Tuesday, June 27, 2017

Unintentional Peninnahs

Grove City College
We writers left St. Davids Christian Writers’ Conference Sunday to return to our “real lives.” Even the best writers’ conference in the nation can have both a positive and negative effect. On the one hand, it’s the place where you first believe, “I’m a writer.” On the other hand, it’s the place where you may fear, “I’m not a good enough writer.” 

Where better to experience irony than a conference for writers?

The conference bookstore sells books written by more successful writers. The workshop leaders boast long lists of publishing credits. It’s necessary for their credibility, but it can make ordinary conferees feel inadequate.

Peninnah appears in the biblical book of 1 Samuel. She was the other wife of Hannah’s husband, Elkanah. Peninnah had children, while Hannah had none. Elkanah loved Hannah in spite of her barrenness, but had no problem reproducing with Peninnah, although he didn’t love her. 

More irony.

In that era, around 1000 B.C.E., having no babies was worse than attending a writers’ conference with no publications or prospects. Peninnah stuck it to Hannah whenever she could. “Because the Lord had closed Hannah’s womb, her rival kept provoking her in order to irritate her. This went on year after year. Whenever Hannah went up to the house of the Lord, her rival provoked her till she wept and would not eat.” (1 Samuel 1:6 – 7, NIV) 
Peninnah probably recited the names of her children like top selling titles on Amazon.com.

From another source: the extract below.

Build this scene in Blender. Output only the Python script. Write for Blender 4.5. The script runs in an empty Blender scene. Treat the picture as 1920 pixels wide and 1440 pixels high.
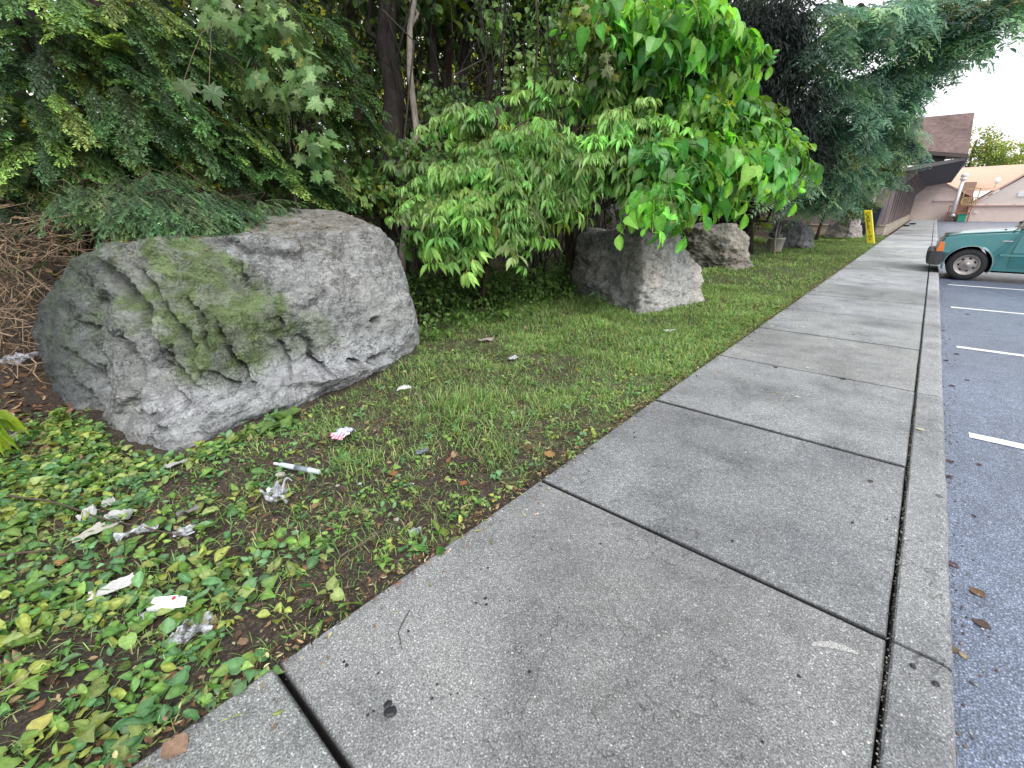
import bpy, bmesh, math, random
import numpy as np
from mathutils import Vector, Matrix
from mathutils.bvhtree import BVHTree
random.seed(7)
rng = np.random.default_rng(11)
S = bpy.context.scene
COL = S.collection
A = np.array

# ---------------------------------------------------------------- camera geometry
FPX = 844.6
PIT, YAW, ROL = map(math.radians, (21.41, 41.37, -0.626))
EYE = A([0.0, 0.0, 1.48])
_cp, _sp = math.cos(PIT), math.sin(PIT)
FW = A([-math.sin(YAW)*_cp, math.cos(YAW)*_cp, -_sp])
_R = A([math.cos(YAW), math.sin(YAW), 0.0]); _U = np.cross(_R, FW)
RT = _R*math.cos(ROL)+_U*math.sin(ROL); UP = -_R*math.sin(ROL)+_U*math.cos(ROL)

def at(px, py, d):
    """a measured point of the place: pixel of the photograph and distance along the view axis"""
    return EYE+(FW+RT*(px-960)/FPX-UP*(py-720)/FPX)*d
def on(px, py, z=0.0):
    r = FW+RT*(px-960)/FPX-UP*(py-720)/FPX
    return EYE+r*((z-EYE[2])/r[2])

# ---------------------------------------------------------------- noise
_perm = np.random.default_rng(3).permutation(256); _perm = np.concatenate([_perm]*3)
_grad = np.random.default_rng(4).normal(size=(256, 3)); _grad /= np.linalg.norm(_grad, axis=1)[:, None]
def perlin(p, seed=0):
    p = np.asarray(p, float)+seed*17.31
    i = np.floor(p).astype(int); f = p-i; i = i & 255
    u = f*f*f*(f*(f*6-15)+10)
    out = 0
    for dx in (0, 1):
        wx = u[:, 0] if dx else 1-u[:, 0]
        for dy in (0, 1):
            wy = u[:, 1] if dy else 1-u[:, 1]
            for dz in (0, 1):
                wz = u[:, 2] if dz else 1-u[:, 2]
                h = _perm[(_perm[(_perm[(i[:, 0]+dx) & 255]+i[:, 1]+dy) & 255]+i[:, 2]+dz) & 255]
                g = _grad[h]
                out = out+wx*wy*wz*(g[:, 0]*(f[:, 0]-dx)+g[:, 1]*(f[:, 1]-dy)+g[:, 2]*(f[:, 2]-dz))
    return out*1.5
def fbm(p, oct=4, seed=0, gain=.5):
    s = 0; a = 1; p = np.asarray(p, float)
    for k in range(oct):
        s = s+a*perlin(p*2**k, seed+k*3); a *= gain
    return s
def ridged(p, oct=4, seed=0):
    s = 0; a = 1; p = np.asarray(p, float)
    for k in range(oct):
        s = s+a*(1-2*np.abs(perlin(p*2**k, seed+k*5))); a *= .5
    return s/2
def sstep(a, b, x):
    t = np.clip((x-a)/(b-a), 0, 1); return t*t*(3-2*t)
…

She intentionally wounded Hannah, and it doesn’t take a psychiatrist to figure out why. However, there are many unintentional Peninnahs out there, just being their sparkly selves, and living their spectacular lives, holding no ill will against us, but we Hannahs still bleed. We fear we’ll never have what they have.

One writer friend, Elle Love, who couldn’t come to conference, wrote this poem while we were away:


I want to be
a light of the world,
but others shine
much brighter.
I am almost
Do I make a difference
in the darkness?
Or will I always be

When I read it, I remembered a similar poem I’d written years earlier. It wasn’t in any folder on my current laptop. Elle prayed and I found a print copy of the poem, packrat that I am.

A taper flickering
Unseen by the noonday sun.
A voice wavering
Unheard by the fanfare.
A lone syllable
Unread by the sonnet.
A crust of bread
Untasted by the feast.
Insignificant to all
But God.

When we feel this way, a pep talk probably won’t help. We heard lots of those at conference. We might need a good cry. And a good pray. Like Hannah. “In her deep anguish Hannah prayed to the Lord, weeping bitterly.” (1 Samuel 1:10)

Hannah’s happy ending came when God answered her prayer for a son. She even wrote a poem about it, found in 1 Samuel 2:1 – 10. In addition to her firstborn, Samuel, Hannah received three more sons and two daughters. 

My beloved, cherished fellow writers, I wish we all could see ourselves as God sees us and believe in the success he has for us, whatever that looks like. Please keep sowing your words and water them with your tears and your prayers.



  1. Thank you for your wise words about Hannah and Peninnah and the reminder that God will bless us in His time. Thank you for sharing my poem with your readers. It's an honor.

  2. Thank YOU for allowing me to share it.

  3. Thank you, twin! The story of Hannah and Peninnah provides the perfect scriptural example for those of us who at times struggle with a bad case of "I-can't-write-worth-a-darn-itis".

  4. I Samuel is one of my favorite books in the Bible, and I love-to-pieces the story of Hannah and how God, in His own time, gave her a son. And not just any son--but the amazing Prophet Samuel. Take that, Peninnah! We never hear that any of Ms. P's children grew up to be anything special. Thanks for this scriptural reminder that it does not yet appear what we shall be. There's hope for all of us who feel inadequate and less-than. I needed this today. Thank you so much, Roberta.

  5. Love, Love, Love this. It totally captures the positive/negative feelings so many of us have at conferences.

    1. Thanks, Sherree. As one of my friends also pointed out, there are so many areas of life in which we can feel barren, not just writing. My family life feels barren right now. I must follow Hannah and keep looking to God for hope.

  6. Yes! I tend to compare my qualifications to those of others. A dear friend reminded me... "God doesn't only call the qualified, but he always qualifies the called." The people I met at the conference this year... published and not yet published... inspired me and impacted my life.